Why I’m not enamored with Dragon Age

Dragon Age screenshot
It rarely looks this exciting

Initially Dragon Age got its hooks in me proper deep. I mean, a new fantasy land to discover – not entirely too familiar, but still familiar enough to get into without a lifetime to burn – tactical (hard!) fighting, a party to assemble and get to know, Bioware characters. It’s all good, right? That kept me going for perhaps 20 hours.

There were some things that rubbed me the wrong way from the beginning. The art is not inspired. The world is not interesting visually. The characters look unappealing. There are lots of minor issues with the user interface and game design. The problem is that these initially minor problems have become more pronounced as the game has progressed – it hasn’t risen above them, quite the contrary.

There is too much copy-pasted content – I almost stopped playing in the tower of the mages with its endless, cramped corridors and mobs of uninteresting enemies waiting behind closed doors. There are longs bits of just bad content (the dream world – I can’t believe how ill-judged that was), forgivable if it was a fraction of its size. There is lots of boring talk which could’ve been condensed or skipped altogether.

It all feels to me like the studio would’ve needed a dedicated editor, mercilessly cutting content until only the good bits remain, in their proper place.

But that’s not all. Dragon Age is a spiritual successor to Baldur’s Gate. If you think back to Baldur’s Gate and especially its sequel, those were expansive, beautiful games. I had a hard time putting my finger on it beyond “it’s not beautiful”, but this exchange of letters about revisiting Final Fantasy VII nails it.

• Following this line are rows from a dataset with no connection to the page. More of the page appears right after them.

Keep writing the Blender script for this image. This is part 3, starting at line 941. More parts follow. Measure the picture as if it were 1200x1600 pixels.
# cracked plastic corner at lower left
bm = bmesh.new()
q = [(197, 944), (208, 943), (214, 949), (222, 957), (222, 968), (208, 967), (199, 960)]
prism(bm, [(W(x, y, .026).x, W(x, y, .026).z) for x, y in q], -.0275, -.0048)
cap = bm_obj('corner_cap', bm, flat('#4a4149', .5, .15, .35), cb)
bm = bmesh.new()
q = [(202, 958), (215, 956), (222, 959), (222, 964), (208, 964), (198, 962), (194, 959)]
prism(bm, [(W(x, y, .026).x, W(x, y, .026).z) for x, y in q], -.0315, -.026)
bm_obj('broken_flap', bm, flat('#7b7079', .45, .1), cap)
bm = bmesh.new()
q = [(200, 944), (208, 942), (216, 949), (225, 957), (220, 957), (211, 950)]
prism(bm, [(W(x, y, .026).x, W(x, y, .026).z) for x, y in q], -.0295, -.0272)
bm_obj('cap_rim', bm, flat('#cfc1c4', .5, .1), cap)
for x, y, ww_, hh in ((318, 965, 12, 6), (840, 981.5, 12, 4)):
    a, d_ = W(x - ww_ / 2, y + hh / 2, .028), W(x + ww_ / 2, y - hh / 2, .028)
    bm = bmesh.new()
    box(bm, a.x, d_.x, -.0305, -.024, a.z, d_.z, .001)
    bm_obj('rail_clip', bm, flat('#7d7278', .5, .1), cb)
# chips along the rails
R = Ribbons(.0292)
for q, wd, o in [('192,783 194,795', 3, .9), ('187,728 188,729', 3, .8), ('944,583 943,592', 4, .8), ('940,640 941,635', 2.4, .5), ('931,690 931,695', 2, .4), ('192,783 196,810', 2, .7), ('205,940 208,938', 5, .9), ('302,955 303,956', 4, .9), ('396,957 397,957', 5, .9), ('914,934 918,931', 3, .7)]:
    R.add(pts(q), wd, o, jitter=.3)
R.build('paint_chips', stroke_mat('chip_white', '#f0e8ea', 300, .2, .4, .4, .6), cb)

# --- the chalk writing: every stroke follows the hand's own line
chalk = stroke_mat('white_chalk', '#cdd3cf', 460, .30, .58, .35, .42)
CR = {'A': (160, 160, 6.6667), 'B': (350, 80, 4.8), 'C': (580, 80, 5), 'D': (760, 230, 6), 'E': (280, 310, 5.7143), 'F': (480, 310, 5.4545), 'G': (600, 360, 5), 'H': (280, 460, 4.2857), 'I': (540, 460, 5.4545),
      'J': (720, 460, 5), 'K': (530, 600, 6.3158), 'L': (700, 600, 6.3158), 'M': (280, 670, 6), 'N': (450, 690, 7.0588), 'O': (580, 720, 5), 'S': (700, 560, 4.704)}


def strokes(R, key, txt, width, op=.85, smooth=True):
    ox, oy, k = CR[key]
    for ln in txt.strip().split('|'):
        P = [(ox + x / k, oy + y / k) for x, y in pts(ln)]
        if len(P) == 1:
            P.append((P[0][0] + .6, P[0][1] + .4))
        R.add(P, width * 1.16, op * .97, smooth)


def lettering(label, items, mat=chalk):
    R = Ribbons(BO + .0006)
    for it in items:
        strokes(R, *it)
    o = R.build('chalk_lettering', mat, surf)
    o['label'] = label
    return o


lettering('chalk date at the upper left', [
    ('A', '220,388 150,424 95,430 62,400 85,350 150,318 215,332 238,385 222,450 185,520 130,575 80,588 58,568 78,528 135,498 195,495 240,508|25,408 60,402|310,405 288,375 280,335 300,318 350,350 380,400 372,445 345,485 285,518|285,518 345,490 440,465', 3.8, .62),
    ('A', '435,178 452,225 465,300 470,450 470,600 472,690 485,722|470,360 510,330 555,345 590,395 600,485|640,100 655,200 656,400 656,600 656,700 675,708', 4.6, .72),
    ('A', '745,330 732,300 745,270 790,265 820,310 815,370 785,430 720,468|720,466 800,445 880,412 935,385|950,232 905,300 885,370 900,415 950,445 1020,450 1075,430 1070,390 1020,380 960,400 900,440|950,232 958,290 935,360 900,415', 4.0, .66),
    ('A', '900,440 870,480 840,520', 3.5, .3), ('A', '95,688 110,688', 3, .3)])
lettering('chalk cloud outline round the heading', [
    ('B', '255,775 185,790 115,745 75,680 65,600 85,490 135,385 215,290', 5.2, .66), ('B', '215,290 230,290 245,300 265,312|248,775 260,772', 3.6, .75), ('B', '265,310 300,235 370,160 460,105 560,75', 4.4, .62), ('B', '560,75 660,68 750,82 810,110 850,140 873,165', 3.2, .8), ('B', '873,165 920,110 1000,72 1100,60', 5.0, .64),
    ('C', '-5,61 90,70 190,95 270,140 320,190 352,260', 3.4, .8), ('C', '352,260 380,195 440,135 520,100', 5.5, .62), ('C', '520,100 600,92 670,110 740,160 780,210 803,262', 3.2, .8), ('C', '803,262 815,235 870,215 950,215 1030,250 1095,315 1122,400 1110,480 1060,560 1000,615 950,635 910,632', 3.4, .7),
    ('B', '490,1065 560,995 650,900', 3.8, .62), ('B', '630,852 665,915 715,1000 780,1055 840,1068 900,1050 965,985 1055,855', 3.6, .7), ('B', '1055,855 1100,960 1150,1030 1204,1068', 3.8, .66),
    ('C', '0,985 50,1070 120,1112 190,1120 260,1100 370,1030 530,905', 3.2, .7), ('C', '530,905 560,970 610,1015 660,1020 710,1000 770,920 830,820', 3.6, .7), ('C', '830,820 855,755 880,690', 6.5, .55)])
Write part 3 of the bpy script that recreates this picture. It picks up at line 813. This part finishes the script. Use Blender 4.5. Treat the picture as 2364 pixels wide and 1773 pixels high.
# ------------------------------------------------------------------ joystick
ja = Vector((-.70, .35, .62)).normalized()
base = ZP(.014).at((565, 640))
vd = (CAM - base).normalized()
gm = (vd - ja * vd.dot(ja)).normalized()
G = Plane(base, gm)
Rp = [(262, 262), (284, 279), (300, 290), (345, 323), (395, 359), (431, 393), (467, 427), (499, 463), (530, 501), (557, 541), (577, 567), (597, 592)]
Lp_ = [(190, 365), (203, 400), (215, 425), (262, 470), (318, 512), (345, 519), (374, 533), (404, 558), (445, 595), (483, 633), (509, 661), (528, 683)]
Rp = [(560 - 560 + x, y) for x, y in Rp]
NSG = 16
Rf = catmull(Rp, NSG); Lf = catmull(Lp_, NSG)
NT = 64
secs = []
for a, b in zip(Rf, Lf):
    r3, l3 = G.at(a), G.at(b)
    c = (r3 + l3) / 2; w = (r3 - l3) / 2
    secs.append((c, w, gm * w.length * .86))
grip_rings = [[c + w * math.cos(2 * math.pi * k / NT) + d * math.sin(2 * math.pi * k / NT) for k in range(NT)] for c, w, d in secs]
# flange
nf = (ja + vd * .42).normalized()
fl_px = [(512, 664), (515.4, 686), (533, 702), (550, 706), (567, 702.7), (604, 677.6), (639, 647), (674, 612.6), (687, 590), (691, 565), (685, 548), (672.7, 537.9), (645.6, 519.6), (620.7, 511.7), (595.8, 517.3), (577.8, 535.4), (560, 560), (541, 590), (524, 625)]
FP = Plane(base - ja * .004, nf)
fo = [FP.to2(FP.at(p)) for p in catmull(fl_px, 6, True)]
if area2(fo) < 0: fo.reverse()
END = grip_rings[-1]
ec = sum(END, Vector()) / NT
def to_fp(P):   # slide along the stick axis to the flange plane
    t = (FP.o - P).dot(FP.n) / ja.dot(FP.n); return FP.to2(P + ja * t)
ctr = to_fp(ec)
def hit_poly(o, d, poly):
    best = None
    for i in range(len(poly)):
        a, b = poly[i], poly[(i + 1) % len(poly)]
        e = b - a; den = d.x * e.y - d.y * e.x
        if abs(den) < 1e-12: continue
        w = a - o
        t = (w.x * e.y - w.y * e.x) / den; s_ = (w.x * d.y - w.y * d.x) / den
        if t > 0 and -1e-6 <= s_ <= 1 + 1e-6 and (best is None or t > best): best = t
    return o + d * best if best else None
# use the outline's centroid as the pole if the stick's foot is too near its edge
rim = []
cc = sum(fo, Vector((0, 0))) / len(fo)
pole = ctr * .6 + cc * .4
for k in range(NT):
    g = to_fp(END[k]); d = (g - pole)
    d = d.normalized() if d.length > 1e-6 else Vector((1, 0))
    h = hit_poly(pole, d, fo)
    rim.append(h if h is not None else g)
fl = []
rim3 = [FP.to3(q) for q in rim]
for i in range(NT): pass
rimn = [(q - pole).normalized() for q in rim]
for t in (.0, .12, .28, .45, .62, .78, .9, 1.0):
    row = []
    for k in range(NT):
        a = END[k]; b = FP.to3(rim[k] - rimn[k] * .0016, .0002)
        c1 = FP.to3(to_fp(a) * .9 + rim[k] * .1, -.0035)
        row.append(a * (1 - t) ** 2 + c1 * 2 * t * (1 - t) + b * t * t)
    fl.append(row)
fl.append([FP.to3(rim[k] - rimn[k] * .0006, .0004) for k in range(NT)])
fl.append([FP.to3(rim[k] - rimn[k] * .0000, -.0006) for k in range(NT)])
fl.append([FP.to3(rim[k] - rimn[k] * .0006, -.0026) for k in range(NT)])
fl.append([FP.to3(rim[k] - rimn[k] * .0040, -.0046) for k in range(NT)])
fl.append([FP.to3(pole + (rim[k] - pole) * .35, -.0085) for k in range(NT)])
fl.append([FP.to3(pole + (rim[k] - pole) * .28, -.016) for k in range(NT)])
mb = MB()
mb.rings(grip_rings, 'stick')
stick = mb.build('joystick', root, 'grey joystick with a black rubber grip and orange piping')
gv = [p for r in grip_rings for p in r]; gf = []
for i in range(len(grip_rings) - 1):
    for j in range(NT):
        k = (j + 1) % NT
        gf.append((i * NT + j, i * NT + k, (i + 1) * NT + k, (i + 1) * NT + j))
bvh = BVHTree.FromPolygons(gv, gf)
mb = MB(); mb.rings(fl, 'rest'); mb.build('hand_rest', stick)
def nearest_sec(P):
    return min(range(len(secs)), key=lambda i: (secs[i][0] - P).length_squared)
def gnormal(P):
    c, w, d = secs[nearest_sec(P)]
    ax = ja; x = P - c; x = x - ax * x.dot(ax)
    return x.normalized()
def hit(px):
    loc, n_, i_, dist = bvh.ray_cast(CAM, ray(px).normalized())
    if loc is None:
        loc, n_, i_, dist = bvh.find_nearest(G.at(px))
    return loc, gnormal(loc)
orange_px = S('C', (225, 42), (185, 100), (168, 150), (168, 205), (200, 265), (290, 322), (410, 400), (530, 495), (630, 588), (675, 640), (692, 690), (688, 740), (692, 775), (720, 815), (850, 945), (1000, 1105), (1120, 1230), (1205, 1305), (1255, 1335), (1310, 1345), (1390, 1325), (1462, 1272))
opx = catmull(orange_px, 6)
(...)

Dragon Age’s problem is that the world is uninteresting, devoid of detail that would bring it to life, lacking all of those small things I ate up in its 2D predecessors. Icewind Dale was all dungeons and fighting, but man, they were beautiful dungeons and I couldn’t stop playing. This 3D fantasy rendition is all scale and no character. That even goes for the actual characters, unfortunately. Give me fewer and better instead of more.

Interestingly, the Flash version of the same game world, Dragon Age Legends, feeds my imagination and thus interest much better than the “full” version does, leaving more for interpretation. Is it a pointless task to try and depict a fantasy world in glorious 3D with endless detail? I’m not sure and we’ll see how Skyrim fares, but this was precisely Oblivion’s problem, which Morrowind didn’t have, in part because it was graphically more abstracted, but also much more imaginative in general. Fallout 3 suffered from this, as well, as it was difficult to find unique, interesting places or encounters in the expansive atomic wastes, whereas the 2D predecessor was full of character and colour, in spite of its drab colour palette.

Perhaps it does come back to the fact that I would be scared of a Final Fantasy VII remake. The game worked in very large part thanks to the generous abstraction going on. If you take that away by rendering everything in pain-stakingly detailed 3D, you take away my imagination. How can anything measure up to imagination? I am not saying we should go back to PS1-era graphics, but maybe it’s high time that world builders start thinking about game worlds as more than just collections of assets. As an example of this done right, look at Bioshock or GTA IV. It’s the storytelling going on beyond the graphical assets that brings these worlds to life, and fuel my imagination.